The question goes as follows:
A shoe factory produces brown shoes and black shoes. They look the same but differ only in their weight characteristics. Brown shoes have their weight distributed as Normal$(\mu = 7 \space\text{lbs}, \sigma^2)$ and black shoes as Normal$(\mu = 8 \space\text{lbs}, \sigma^2)$. They are produced in equal proportions and the black shoes are, on average, 1 lbs heavier than brown shoes.
a) Write an equation for the prior predictive distribution of the weight of a randomly selected pair of shoes.
b) You are provided a shoe, and find that it weighs 7 lbs. Find the conditional probability that it's a brown shoe, when $\sigma = 1$.
c) Explain how the probability that a 7 lbs shoe is brown will vary as $\sigma$ increases and decreases.
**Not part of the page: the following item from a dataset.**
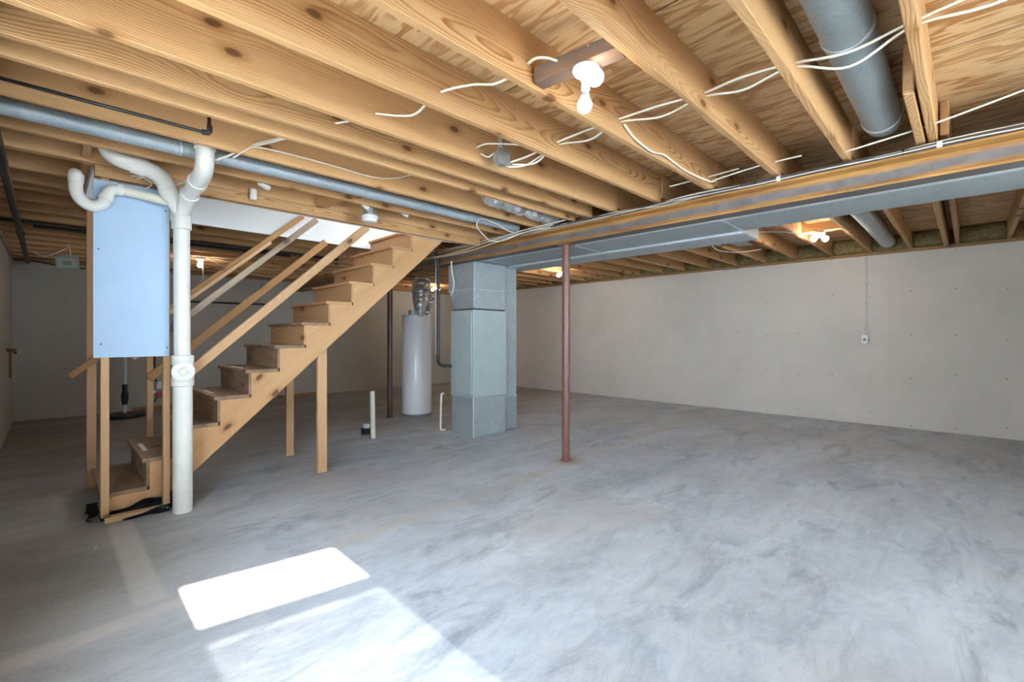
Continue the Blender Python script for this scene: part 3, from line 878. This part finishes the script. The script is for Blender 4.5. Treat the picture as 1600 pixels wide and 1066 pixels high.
for r0, r1 in ((va, vb), (vb, vc)):
    for i in range(4): bm.faces.new((r0[i], r0[(i+1) % 4], r1[(i+1) % 4], r1[i]))
bm.faces.new(va[::-1]); bm.faces.new(vc)
sp_ = link('supply_plenum', bm, GALV, t)
link('seam_band', B(.012, .562, .002, .528, 1.836, 1.85, bev=.002), HEM_GLINT, sp_)
link('corner_glint', B(.014, .032, .004, .016, 1.62, 2.18, bev=.002), HEM_GLINT, sp_)  # corner highlight put in as a paler metal strip
t = empty('return_chase', (4.42, 4.45, 0), 'tall flat galvanized return duct standing against the right of the furnace', 'duct')
link('duct_body', B(-.125, .125, -.03, .33, .45, 2.188, bev=.003), GALV, t)
link('duct_boot', B(-.13, .13, -.034, .34, .004, .45, bev=.003), GALVM, t)
link('seam_band', B(-.132, .132, -.037, .345, .44, .462, bev=.002), GALV, t)
# condensate pipe and refrigerant hose
tag(link('condensate_pipe', TB([(3.69, 4.93, .50), (3.655, 4.93, .495), (3.65, 4.93, .46), (3.615, 4.90, .06), (3.62, 4.90, .035), (3.68, 4.88, .03)], .013, 10), PVC, smooth=True), 'thin white plastic pipe dropping down the left side of the furnace', 'pipe')
tag(link('refrigerant_line', TB([(3.50, 4.86, 2.33), (3.545, 4.86, 2.20), (3.555, 4.86, 1.6), (3.55, 4.86, 1.0), (3.57, 4.86, .90), (3.62, 4.84, .875), (3.70, 4.76, .87)], .020, 12, True), BLACK, smooth=True), 'black insulated line bending into the left side of the furnace', 'pipe')
tag(link('control_cable', TB([(3.52, 4.90, 2.36), (3.53, 4.88, 2.2), (3.525, 4.88, 1.6), (3.535, 4.88, 1.02)], .006, 8, True), CABLEG, smooth=True), 'thin grey cable hanging beside the black insulated line', 'cable')
tag(link('control_cable', TB([(3.58, 4.62, 2.20), (3.60, 4.64, 2.08), (3.68, 4.70, 1.92), (3.712, 4.80, 1.80)], .009, 8, True), CABLE, smooth=True), 'pale cable looping from the beam behind the furnace plenum', 'cable')

# ------------------------------------------------------------------ water heater
t = empty('water_heater', (4.17, 6.28, 0), 'tall white water heater cylinder left of the furnace', 'water heater')
bm = bmesh.new(); lathe(bm, [(.20, 0), (.215, .0), (.215, .035), (.205, .036)], 48); link('base_ring', bm, plain('heater_base', (.25, .26, .30), .5), t, smooth=True, auto=.6)
bm = bmesh.new(); lathe(bm, [(.228, .034), (.235, .04), (.235, 1.575), (.228, 1.59), (.10, 1.60), (0, 1.60)], 48); link('tank', bm, ENAMEL, t, smooth=True, auto=.5)
rnd = random.Random(5)
bm = bmesh.new(); N = 22
for i in range(2): pass
tube(bm, [(-.06+.10*(i/N), -.17+.10*(i/N), 1.55+.60*i/N) for i in range(N+1)], [(.065 + .075*min(1, i/14)) * (1 + rnd.uniform(-.03, .03)) for i in range(N+1)], 18)
for v_ in bm.verts: v_.co += V((rnd.uniform(-.005, .005), rnd.uniform(-.005, .005), rnd.uniform(-.005, .005)))
link('flue_wrap', bm, FOIL, t)
bm = bmesh.new(); N = 14
tube(bm, [(.06+.14*i/N, -.18+.05*i/N, 1.56+.34*i/N) for i in range(N+1)], [.045+rnd.uniform(-.01, .01) for i in range(N+1)], 12)
for v_ in bm.verts: v_.co += V((rnd.uniform(-.008, .008), rnd.uniform(-.008, .008), 0))
link('foil_pipe_wrap', bm, FOIL, t)
link('draft_collar', TB([(-.16, -.12, 1.585), (-.16, -.12, 1.66)], .06, 14), GALV, t, smooth=True, auto=.6)
link('supply_line', TB([(.16, -.06, 1.60), (.16, -.06, 2.2)], .008, 8), STEELDK, t, smooth=True)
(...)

I am mostly interested in parts (a) and (b), as I think for (c), the answer is that as $\sigma$ goes down, the probability that a shoe is brown will increase and vice versa.
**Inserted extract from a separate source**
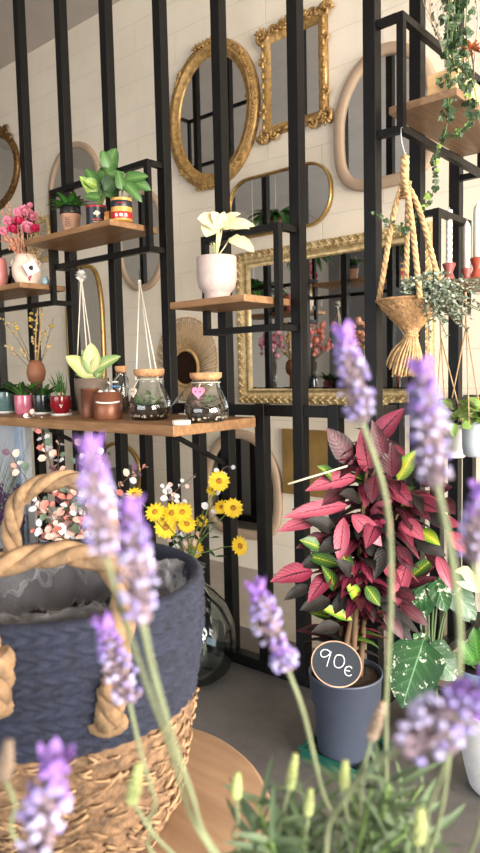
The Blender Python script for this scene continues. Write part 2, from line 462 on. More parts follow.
M['palecal'] = leafmat('pale_green_caladium', (226, 222, 170), (190, 200, 130), (236, 190, 160), 0.08, 7, None, 0.45, 0.58, 26, 0.2)
M['varieg'] = leafmat('variegated_leaf', (48, 92, 50), (36, 74, 42), (120, 160, 120), 0.05, 6, (214, 224, 200), 0.4, 0.6, 34)
M['cr_pink'] = leafmat('croton_pink', (150, 60, 84), (112, 34, 56), (62, 20, 34), 0.16, 9)
M['cr_rose'] = leafmat('croton_rose', (184, 96, 114), (150, 64, 84), (110, 34, 54), 0.12, 9)
M['cr_dark'] = leafmat('croton_burgundy', (96, 26, 44), (50, 14, 24), (34, 12, 18), 0.14, 9, None, .48)
M['cr_black'] = leafmat('croton_black_green', (20, 22, 17), (16, 16, 14), (40, 20, 24), 0.12, 9, None, .55)
M['cr_green'] = leafmat('croton_green', (60, 110, 44), (36, 74, 34), (170, 170, 50), 0.12, 9)
M['cr_yel'] = leafmat('croton_yellow_green', (168, 178, 44), (88, 130, 40), (200, 196, 80), 0.14, 9)
M['euc'] = mat('silver_eucalyptus', (150, 162, 146), 0.6, 0, 0.16, 20)
M['euc2'] = mat('grey_green_eucalyptus', (92, 110, 90), 0.6, 0, 0.16, 20)
M['blush'] = mat('blush_leaf', (232, 190, 176), 0.6, 0, 0.08, 20)
M['coral'] = mat('coral_leaf', (224, 138, 124), 0.6, 0, 0.1, 20)
M['plumleaf'] = mat('plum_leaf', (92, 60, 82), 0.6, 0, 0.15, 20)
M['silver'] = mat('silvery_leaf', (222, 222, 226), 0.55, 0, 0.05, 20)
M['yellow'] = mat('daisy_yellow', (246, 206, 44), 0.6, 0, 0.06, 30)
M['amber'] = mat('daisy_disc', (186, 124, 34), 0.8, 0, 0.2, 120)
M['pinkrose'] = mat('pink_dried_rose', (232, 148, 172), 0.75, 0, 0.14, 60)
M['hotpink'] = mat('deep_pink_rose', (206, 50, 100), 0.75, 0, 0.14, 60)
M['peach'] = mat('peach_dried_stem', (224, 164, 134), 0.8, 0, 0.12, 40)
M['straw'] = mat('straw', (196, 170, 122), 0.8, 0, 0.14, 40)
M['darkstem'] = mat('dark_dry_stem', (86, 68, 52), 0.85)
M['rattan'] = mat('rattan', (180, 146, 98), 0.7, 0, 0.15, 30)
# ================================================================== THE ROOM
XL, XR, YF, YW, ZC = -7.6, 5.2, -5.0, 3.45, 4.1
def slab_box(name, lo, hi, m):
    b = MB(); b.box(lo, hi); return struct(b.build(name, m))
slab_box('floor', (XL - .2, YF - .2, -.2), (XR + .2, YW + .2, 0), M['floor'])
b = MB(); b.box((XL, 2.62, 0), (XR, YW, 0.004)); struct(b.build('trim_1', M['screed']))       # pale screed strip along the wall
slab_box('ceiling', (XL - .2, YF - .2, ZC), (XR + .2, YW + .2, ZC + .2), M['ceil'])
slab_box('wall_back', (XL - .2, YW, 0), (XR + .2, YW + .2, ZC), M['brick'])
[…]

For (a), my initial thoughts are that it would be $\text{Normal}(\mu = 7.5, 2\sigma^2)$ as I think the variances will add. However, I'm not quite sure of whether this is the correct mean.
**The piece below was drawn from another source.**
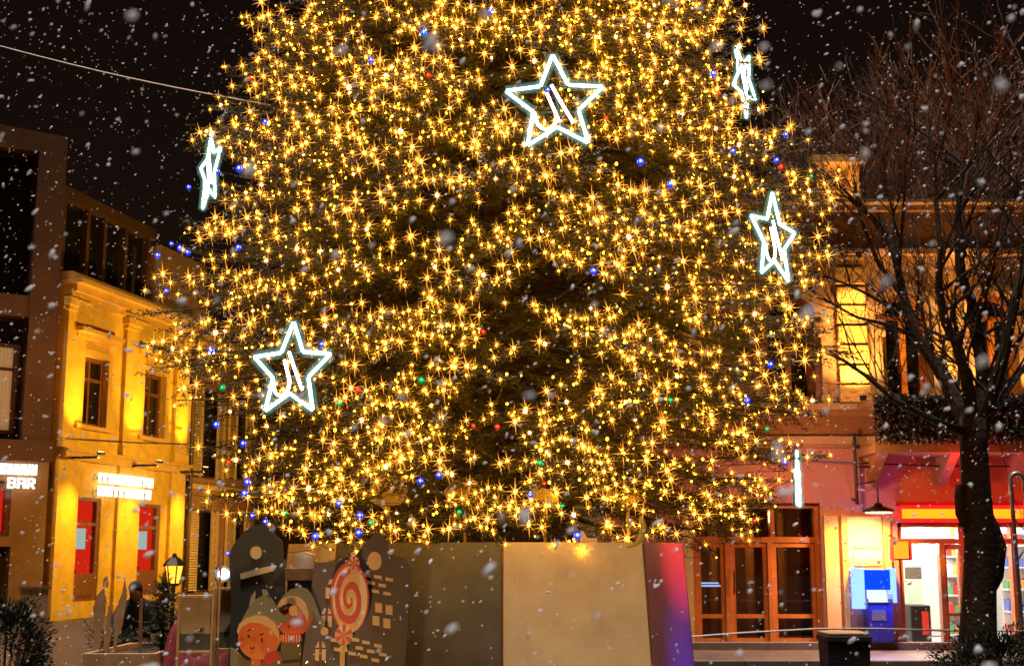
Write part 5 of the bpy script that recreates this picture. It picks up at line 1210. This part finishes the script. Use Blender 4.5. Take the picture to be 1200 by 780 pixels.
# ================================================================== BARE TREES
def twiggy(mb, p, d, L, r, depth, rg_, spread=.55, up=.12, minr=.004, kids=(2, 4), sides=5):
    n = 5; pts = [p]; q = Vector(p); dd = Vector(d)
    for i in range(n):
        dd = (dd + Vector((rg_.uniform(-1, 1), rg_.uniform(-1, 1), rg_.uniform(-1, 1)))*.14 + Vector((0, 0, up*.25))).normalized(); q = q + dd*L/n; pts.append(q.copy())
    mb.tube(pts, [max(minr, r*(1-.55*i/n)) for i in range(n+1)], sides if r > .02 else 3, False)
    if depth == 0: return
    for k in range(rg_.randint(*kids)):
        i = rg_.randint(2, n); base = pts[i]; ax = Vector((rg_.uniform(-1, 1), rg_.uniform(-1, 1), rg_.uniform(-.5, 1))).normalized()
        nd = (dd + ax*spread*1.6).normalized()
        twiggy(mb, base, nd, L*rg_.uniform(.55, .8), max(minr, r*.5), depth-1, rg_, spread, up, minr, kids, sides)
    twiggy(mb, pts[-1], dd, L*.72, max(minr, r*.5), depth-1, rg_, spread, up, minr, kids, sides)
YT = 17.0; rgt = random.Random(5)
bt = empty('bare_tree', (at(1143, 700, YT).x, YT, 0), 'leafless dark tree with forked trunk in front of the red lit shop', 'tree')
tr = MB(); c0 = lambda px, py, dy=0: at(px, py, YT+dy)
base = c0(1146, 700); base.z = 0
tr.tube([base, c0(1146, 740), c0(1148, 690), c0(1149, 640), c0(1146, 600), c0(1143, 560), c0(1141, 520), c0(1142, 490)], [.30, .23, .205, .20, .19, .18, .175, .19], 14)
tr.tube([c0(1150, 705), c0(1162, 672), c0(1168, 640), c0(1160, 618), c0(1150, 595)], [.1, .15, .12, .12, .1], 10)
tr.tube([c0(1140, 620), c0(1128, 600), c0(1126, 580), c0(1127, 568)], [.12, .1, .085, .075], 8)
tr.build('trunk', M['bark'], bt, smooth=True)
cr = MB()
limbs = [([(1138, 505, 0), (1120, 470, .2), (1098, 430, .3), (1075, 395, .4), (1060, 350, .5), (1048, 300, .5), (1030, 250, .6)], .12), ([(1140, 495, 0), (1132, 440, -.2), (1120, 400, -.3), (1108, 380, -.4), (1100, 340, -.4), (1102, 290, -.5), (1096, 230, -.5)], .10),
         ([(1146, 495, 0), (1152, 450, .2), (1148, 400, .3), (1138, 350, .2), (1124, 318, .2), (1122, 260, .2), (1128, 190, .2)], .11), ([(1148, 500, 0), (1165, 455, -.2), (1178, 410, -.2), (1190, 350, -.3), (1204, 300, -.3), (1215, 230, -.3)], .11),
         ([(1146, 505, 0), (1170, 470, .5), (1200, 430, .8), (1240, 390, 1)], .08), ([(1136, 510, 0), (1090, 490, -.6), (1050, 470, -.9), (1015, 440, -1.1), (985, 420, -1.2)], .06),
         ([(1060, 350, .5), (1030, 310, .2), (1010, 260, 0), (1000, 205, 0)], .045), ([(1075, 395, .4), (1040, 380, 0), (1005, 372, -.3), (965, 350, -.5)], .035)]
for lp_, r in limbs:
    pts = [c0(*q) for q in lp_]; cr.tube(pts, [r*.9*(1-.68*i/(len(pts)-1)) for i in range(len(pts))], 7, False)
    for i in range(1, len(pts)):
        for k in range(2 if i < len(pts)-1 else 3):
            d = (pts[i]-pts[i-1]).normalized(); ax = Vector((rgt.uniform(-1, 1), rgt.uniform(-.7, .7), rgt.uniform(-.3, .8)))
            b_ = pts[i-1].lerp(pts[i], rgt.random())
            twiggy(cr, b_, (d*.6+ax).normalized(), rgt.uniform(.55, 1.2), r*.26, 3, rgt, .55, .1, .004, (1, 3), 4)
cr.build('crown', M['bark'], bt)
for i, (px, Y, H, sd, lab) in enumerate(((985, 36, 15.0, 31, 'brown leafless tree behind the stone building, above the lit attic'), (1085, 34, 15.0, 32, 'brown leafless tree behind the stone building, middle of three'), (1180, 35, 17, 33, 'tallest brown leafless tree behind the stone building at the right edge'))):
    x = at(px, 500, Y).x; rg_ = random.Random(sd); e = empty('bare_tree', (x, Y, 0), lab, 'tree', 'leafless trees behind the stone building')
    MB().tube([(x, Y, 0), (x+.1, Y, 3), (x, Y, H*.57)], [.3, .24, .2], 8).build('trunk', M['bark'], e)
    cr = MB()
    for k in range(12):
        a = 2*PI*k/12+rg_.uniform(-.2, .2); twiggy(cr, Vector((x, Y, H*.47+.12*k)), Vector((math.cos(a)*.8, math.sin(a)*.6, rg_.uniform(.5, 1.2))).normalized(), H*.17, .1, 4, rg_, .6, .16, .012, (2, 3), 4)
    cr.build('crown', M['twig'], e)
# ================================================================== FALLING SNOW
rs = np.random.default_rng(99)
def flakes(n, ylo, yhi, smin, smax, ypow):
    y = ylo+(yhi-ylo)*rs.random(n)**ypow; x = (rs.random(n)*2-1)*(.43*y+.25); zz = CH+(-.12+.62*rs.random(n))*y*1.0
    s = smin+(smax-smin)*rs.random(n)**2.2
    return np.stack([x, y, zz], 1), s
sets = [flakes(8500, 5, 20, .004, .0115, .6), flakes(1400, 2.4, 7, .004, .0105, .65), flakes(100, 1.0, 2.8, .004, .0095, .8)]
C_ = np.concatenate([a for a, b in sets]); Sz = np.concatenate([b for a, b in sets])
ok = (C_[:, 2] > .05) & (np.hypot(C_[:, 0]-TX, C_[:, 1]-TY) > np.array([RZ(z)+.1 for z in C_[:, 2]])) & ~((C_[:, 1] > 11.2) & (C_[:, 2] < 1.95) & (np.abs(C_[:, 0]) < 3.4))
C_, Sz = C_[ok], Sz[ok]
# each flake is a soft little clump: two or three merged, stretched pellets drifting on one wind
wind = np.array((.62, .1, .55)); wind /= np.linalg.norm(wind)
mb_ = MB(); mb_.ball((0, 0, 0), 1, 7, 5); pv_ = np.array(mb_.v); tri = []
for f in mb_.f: tri += [(f[0], f[k], f[k+1]) for k in range(1, len(f)-1)]
tri = np.array(tri); nv = len(pv_)
allV = []; allF = []; base = 0
for k in range(3):
    sel = np.arange(len(C_)) if k == 0 else np.nonzero(rs.random(len(C_)) < (.75 if k == 1 else .35))[0]
    n = len(sel); A = wind[None]+rs.normal(0, .33, (n, 3)); A /= np.linalg.norm(A, axis=1)[:, None]
    B = np.cross(A, rs.normal(0, 1, (n, 3))); B /= np.linalg.norm(B, axis=1)[:, None]; Cc = np.cross(A, B)
    sc_ = Sz[sel]*(.55+.55*rs.random(n))*(1 if k == 0 else .7); el = 1+1.3*rs.random(n)**2
    off = (np.zeros((n, 3)) if k == 0 else rs.normal(0, .5, (n, 3))*Sz[sel][:, None])
    V = C_[sel][:, None]+off[:, None]+pv_[None, :, 0:1]*(A*(sc_*el)[:, None])[:, None]+pv_[None, :, 1:2]*(B*(sc_*.75)[:, None])[:, None]+pv_[None, :, 2:3]*(Cc*(sc_*.6)[:, None])[:, None]
    allV.append(V.reshape(-1, 3)); allF.append((tri[None]+nv*np.arange(n)[:, None, None]).reshape(-1, 3)+base); base += nv*n
so = raw_mesh('falling_snow', np.concatenate(allV), np.concatenate(allF), M['snow']); so.data.polygons.foreach_set('use_smooth', [True]*len(so.data.polygons)); tag(so, 'white snowflakes drifting through the night air', 'snow', kind='stuff')
# ------------------------------------------------------------------ render settings
sc.render.engine = 'CYCLES'
sc.cycles.use_denoising = True
try: sc.cycles.denoiser = 'OPENIMAGEDENOISE'
except Exception: pass
sc.cycles.sample_clamp_indirect = 4; sc.cycles.sample_clamp_direct = 0
sc.cycles.max_bounces = 5; sc.cycles.diffuse_bounces = 2; sc.cycles.glossy_bounces = 3; sc.cycles.transmission_bounces = 3; sc.cycles.transparent_max_bounces = 48
sc.cycles.use_light_tree = True; sc.cycles.caustics_reflective = False; sc.cycles.caustics_refractive = False
sc.view_settings.view_transform = 'Standard'; sc.view_settings.look = 'None'; sc.view_settings.exposure = 0; sc.view_settings.gamma = 1
sc.view_settings.use_curve_mapping = False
Fort part (b), I'm really confused and would appreciate any detailed help. Many thanks!
a) your approach is unfortunately incorrect - the mixture of two Gaussians is not a Gaussian. This is in stark contrast to the fact that the sum of two (jointly) Gaussian random variables is a Gaussian.
Here's the idea - each pair of shoes is either black or brown - it can't be fractionally black and brown. In the latter case, the weight would be a sum of two Gaussian random variables in some proportion, and the approach you're using would apply. Here, though, the idea is to just use the law of total probability: let $W$ be the weight, then $$ W\sim P(\textrm{Black}) \times P(W|\textrm{Black}) + P(\textrm{Brown}) \times P(W|\textrm{Brown}) $$
which translates to $$W \sim \frac{1}{2}\mathcal{N}(7, \sigma^2) + \frac{1}{2}\mathcal{N}(8,\sigma^2),$$
by which I mean that the pdf $f_W(w) = 0.5 \phi_{7,\sigma^2}(w) + 0.5 \phi_{8,\sigma^2}(w)$ where $\phi_{\mu, \sigma^2}$ is the Gaussian pdf. Note that in general this cannot be simplified further.
b) Conditional probabilities given an observation should always make you think of Bayes' theorem. Here we have to consider the case of densities.
I'll represent Black and Brown using $c$ for colour. We know $f_{W|\textrm{colour}}(w|c),$ and we're being asked to construct $f_{\textrm{colour}|W}(c |w)$ (which is just a probability since colour is a discrete variable). Bayes' rule says that $$ P_{\textrm{colour}|W}(\textrm{Brown}|w) = \frac{f_{W|\textrm{colour}} (w | \textrm{Brown}) \times P(\textrm{Brown})}{f_W(w)}.$$ Presumably I can leave the computations to you.
c) Your intuition is correct. It might be a useful as an exercise to try to prove it mathematically, though. In case you want to do so, it may be interesting to study $ \frac{\mathrm{d}\phantom{\sigma^2}}{\mathrm{d} \sigma^2} P_{\textrm{colour}|W}(\textrm{Brown}|w) .$
For practise's sake you might want to re-compute the mean and variance of $W$. In particular, the variance is not $2\sigma^2$ (In fact it isn't that even for the sum of Gaussian random variables approach you were taking, so also try that case again.)